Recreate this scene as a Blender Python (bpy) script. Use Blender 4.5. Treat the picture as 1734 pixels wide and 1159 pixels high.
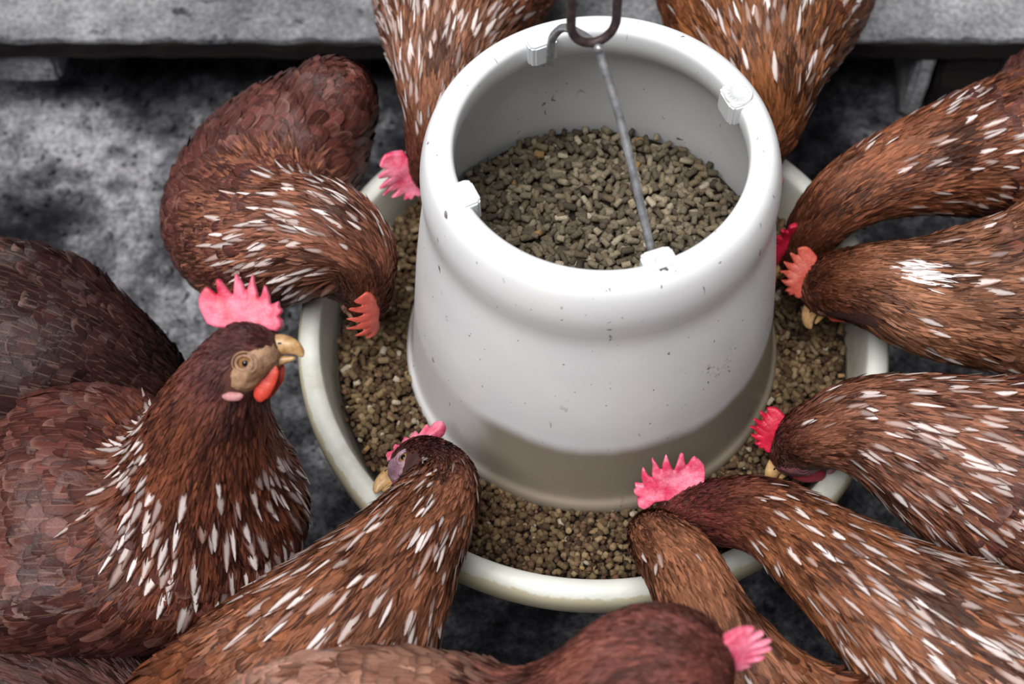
import bpy, bmesh, math, random
import numpy as np
from mathutils import Vector, Matrix, noise
from mathutils.bvhtree import BVHTree

for o in list(bpy.data.objects):
    bpy.data.objects.remove(o)
S = bpy.context.scene
C = S.collection
rng = np.random.default_rng(7)
random.seed(7)

# ------------------------------------------------------------------ camera
GZ = 0.19                                   # height of the tray rim above the ground
F_PX, W_PX, H_PX = 2500.0, 1734.0, 1159.0
CAM = np.array([-0.05515, -0.54882, 0.91130 + GZ])
PITCH, YAW, ROLL = 1.04153, -0.00569, -0.03844
FW = np.array([math.sin(YAW) * math.cos(PITCH), math.cos(YAW) * math.cos(PITCH), -math.sin(PITCH)])
_r = np.cross(FW, [0, 0, 1.0]); _r /= np.linalg.norm(_r); _u = np.cross(_r, FW)
RT = _r * math.cos(ROLL) + _u * math.sin(ROLL)
UP = _u * math.cos(ROLL) - _r * math.sin(ROLL)
cd = bpy.data.cameras.new('camera'); cam = bpy.data.objects.new('camera', cd); C.objects.link(cam)
cam.matrix_world = Matrix(((RT[0], UP[0], -FW[0], CAM[0]), (RT[1], UP[1], -FW[1], CAM[1]),
                           (RT[2], UP[2], -FW[2], CAM[2]), (0, 0, 0, 1)))
cd.sensor_width = 36; cd.lens = F_PX / W_PX * 36; cd.clip_start = 0.01
cd.dof.use_dof = True; cd.dof.focus_distance = 0.94; cd.dof.aperture_fstop = 5.8
S.camera = cam

# ------------------------------------------------------------------ light
w = bpy.data.worlds.new('sky'); S.world = w; w.use_nodes = True
bg = w.node_tree.nodes['Background']
bg.inputs[0].default_value = (0.90, 0.94, 1.0, 1); bg.inputs[1].default_value = 0.17
sd = bpy.data.lights.new('daylight', 'SUN'); sun = bpy.data.objects.new('daylight', sd); C.objects.link(sun)
sd.energy = 5.1; sd.angle = math.radians(44); sd.color = (1.0, 0.98, 0.96)
sun.rotation_euler = Vector((0.24, 0.20, -1.0)).to_track_quat('-Z', 'Y').to_euler()
S.view_settings.view_transform = 'Standard'; S.view_settings.look = 'None'
S.view_settings.exposure = 0.0; S.view_settings.gamma = 1.0; S.view_settings.use_curve_mapping = False


# ------------------------------------------------------------------ helpers
def at(px, py, z):
    """world point at height z seen at photograph pixel (px, py)"""
    d = FW + RT * (px - W_PX / 2) / F_PX - UP * (py - H_PX / 2) / F_PX
    return CAM + d * ((z - CAM[2]) / d[2])


def depth(p):
    return float(np.dot(np.asarray(p) - CAM, FW))


def cb(r, u, t):
    v = RT * r + UP * u - FW * t
    return v / np.linalg.norm(v)


def unit(v):
    v = np.asarray(v, float); return v / (np.linalg.norm(v) + 1e-12)


def lin(*c):
    return tuple(((x / 255 + 0.055) / 1.055) ** 2.4 if x > 10 else x / 255 / 12.92 for x in c)


def mesh_obj(name, verts, faces, mat=None, parent=None, smooth=True):
    me = bpy.data.meshes.new(name)
    me.from_pydata([tuple(map(float, v)) for v in verts], [], [tuple(map(int, f)) for f in faces])
    me.update()
    if smooth:
        me.polygons.foreach_set('use_smooth', [True] * len(me.polygons))
    o = bpy.data.objects.new(name, me); C.objects.link(o)
    if mat: me.materials.append(mat)
    if parent:
        o.parent = parent
    return o


def fast_obj(name, V, Fq, mat, parent=None, attrs=None, smooth=True):
    """V (n,3); Fq (m,k) all faces with k corners"""
    me = bpy.data.meshes.new(name)
    V = np.ascontiguousarray(V, np.float32); Fq = np.ascontiguousarray(Fq, np.int32)
    m, k = Fq.shape
    me.vertices.add(len(V)); me.vertices.foreach_set('co', V.ravel())
    me.loops.add(m * k); me.loops.foreach_set('vertex_index', Fq.ravel())
    me.polygons.add(m); me.polygons.foreach_set('loop_start', np.arange(0, m * k, k, dtype=np.int32))
    me.polygons.foreach_set('use_smooth', np.full(m, smooth))
    me.update(calc_edges=True); me.validate()
    for nm, (typ, arr) in (attrs or {}).items():
        a = me.attributes.new(nm, typ, 'POINT')
        a.data.foreach_set('color' if typ == 'FLOAT_COLOR' else 'vector', np.ascontiguousarray(arr, np.float32).ravel())
    me.materials.append(mat)
    o = bpy.data.objects.new(name, me); C.objects.link(o)
    if parent: o.parent = parent
    return o


def empty(name, loc, label=None, cat=None, group=None):
    o = bpy.data.objects.new(name, None); C.objects.link(o); o.location = tuple(map(float, loc))
    o.empty_display_size = 0.05
    tag(o, label, cat, group); return o


def tag(o, label=None, cat=None, group=None, kind=None):
    if label: o['label'] = label
    if cat: o['category'] = cat
    if group: o['group'] = group
    if kind: o['kind'] = kind
    return o


def adopt(o, parent):
    """parent o (built in world coordinates) keeping its place; parents are unrotated empties"""
    o.parent = parent; o.location = -parent.location; return o


def lathe(prof, n=96, closed=False):
    V, Fc = [], []
    for (r, z) in prof:
        for i in range(n):
            a = 2 * math.pi * i / n; V.append((r * math.cos(a), r * math.sin(a), z))
    m = len(prof)
    for j in range(m - 1 if not closed else m):
        for i in range(n):
            a, b = j * n, ((j + 1) % m) * n
            Fc.append((a + i, a + (i + 1) % n, b + (i + 1) % n, b + i))
    return V, Fc


def smooth_prof(pts, sub=6, closed=False):
    P = [np.array(p, float) for p in pts]; out = []
    n = len(P)
    for i in range(n if closed else n - 1):
        g = (lambda k: P[k % n]) if closed else (lambda k: P[min(max(k, 0), n - 1)])
        p0, p1, p2, p3 = g(i - 1), g(i), g(i + 1), g(i + 2)
        for s in range(sub):
            t = s / sub
            out.append(0.5 * (2 * p1 + (p2 - p0) * t + (2 * p0 - 5 * p1 + 4 * p2 - p3) * t * t + (3 * p1 - p0 - 3 * p2 + p3) * t ** 3))
    if not closed: out.append(P[-1])
    return [np.array(p) for p in out]


def tube(pts, rad, n=12, cap=True):
    """swept tube along pts (k,3) with radius list"""
    P = np.array(pts, float); k = len(P)
    rad = np.full(k, rad) if np.isscalar(rad) else np.array(rad, float)
    T = np.gradient(P, axis=0); T /= np.linalg.norm(T, axis=1)[:, None] + 1e-12
    ref = np.array([0, 0, 1.0]) if abs(T[0][2]) < 0.9 else np.array([1.0, 0, 0])
    N = unit(np.cross(T[0], np.cross(ref, T[0])))
    V, Fc = [], []
    for i in range(k):
        N = unit(N - T[i] * np.dot(N, T[i])); B = np.cross(T[i], N)
        for j in range(n):
            a = 2 * math.pi * j / n
            V.append(P[i] + rad[i] * (math.cos(a) * N + math.sin(a) * B))
    for i in range(k - 1):
        for j in range(n):
            Fc.append((i * n + j, i * n + (j + 1) % n, (i + 1) * n + (j + 1) % n, (i + 1) * n + j))
    if cap:
        Fc.append(tuple(range(n - 1, -1, -1))); Fc.append(tuple(range((k - 1) * n, k * n)))
    return V, Fc


# ------------------------------------------------------------------ materials
class NT:
    def __init__(s, name, rough=0.5, spec=0.5):
        s.m = bpy.data.materials.new(name); s.m.use_nodes = True
        s.t = s.m.node_tree; s.b = s.t.nodes['Principled BSDF']
        s.b.inputs['Roughness'].default_value = rough
        s.b.inputs['Specular IOR Level'].default_value = spec

    def n(s, typ, **kw):
        nd = s.t.nodes.new(typ)
        for k, v in kw.items():
            if k in nd.inputs: nd.inputs[k].default_value = v
            else: setattr(nd, k, v)
        return nd

    def l(s, a, b): s.t.links.new(a, b)

    def noise(s, vec, scale, detail=5.0, rough=0.6, dist=0.0):
        nd = s.n('ShaderNodeTexNoise'); nd.inputs['Scale'].default_value = scale
        nd.inputs['Detail'].default_value = detail; nd.inputs['Roughness'].default_value = rough
        nd.inputs['Distortion'].default_value = dist
        if vec is not None: s.l(vec, nd.inputs['Vector'])
        return nd.outputs['Fac']

    def ramp(s, fac, stops):
        nd = s.n('ShaderNodeValToRGB'); el = nd.color_ramp.elements
        while len(el) < len(stops): el.new(0.5)
        for e, (p, c) in zip(el, stops):
            e.position = p; e.color = (*c, 1) if len(c) == 3 else c
        s.l(fac, nd.inputs[0]); return nd.outputs[0]

    def mix(s, fac, a, b, mode='MIX'):
        nd = s.n('ShaderNodeMix', data_type='RGBA', blend_type=mode)
        for sock, v in ((nd.inputs[0], fac), (nd.inputs[6], a), (nd.inputs[7], b)):
            if hasattr(v, 'is_linked') or hasattr(v, 'links'): s.l(v, sock)
            elif isinstance(v, (int, float)): sock.default_value = v
            else: sock.default_value = (*v, 1)
        return nd.outputs[2]

    def math(s, op, a, b=0.0, clamp=False):
        nd = s.n('ShaderNodeMath', operation=op); nd.use_clamp = clamp
        for sock, v in ((nd.inputs[0], a), (nd.inputs[1], b)):
            if isinstance(v, (int, float)): sock.default_value = v
            else: s.l(v, sock)
        return nd.outputs[0]

    def rng(s, v, a, b, c=0.0, d=1.0, smooth=True):
        nd = s.n('ShaderNodeMapRange'); nd.interpolation_type = 'SMOOTHSTEP' if smooth else 'LINEAR'
        s.l(v, nd.inputs[0])
        for i, x in enumerate((a, b, c, d)): nd.inputs[i + 1].default_value = x
        return nd.outputs[0]

    def bump(s, h, strength=0.3, dist=0.002):
        nd = s.n('ShaderNodeBump'); nd.inputs['Strength'].default_value = strength
        nd.inputs['Distance'].default_value = dist
        s.l(h, nd.inputs['Height']); s.l(nd.outputs[0], s.b.inputs['Normal'])

    def col(s, c):
        if hasattr(c, 'links'): s.l(c, s.b.inputs['Base Color'])
        else: s.b.inputs['Base Color'].default_value = (*c, 1)

    @property
    def obj(s): return s.n('ShaderNodeTexCoord').outputs['Object']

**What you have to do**
Give again, word for word, every line from the top of the data through the line with "random.seed(7)", both ends included, and exclude the pictures.

**Result**
Recreate this scene as a Blender Python (bpy) script. Use Blender 4.5. Treat the picture as 1734 pixels wide and 1159 pixels high.
import bpy, bmesh, math, random
import numpy as np
from mathutils import Vector, Matrix, noise
from mathutils.bvhtree import BVHTree

for o in list(bpy.data.objects):
    bpy.data.objects.remove(o)
S = bpy.context.scene
C = S.collection
rng = np.random.default_rng(7)
random.seed(7)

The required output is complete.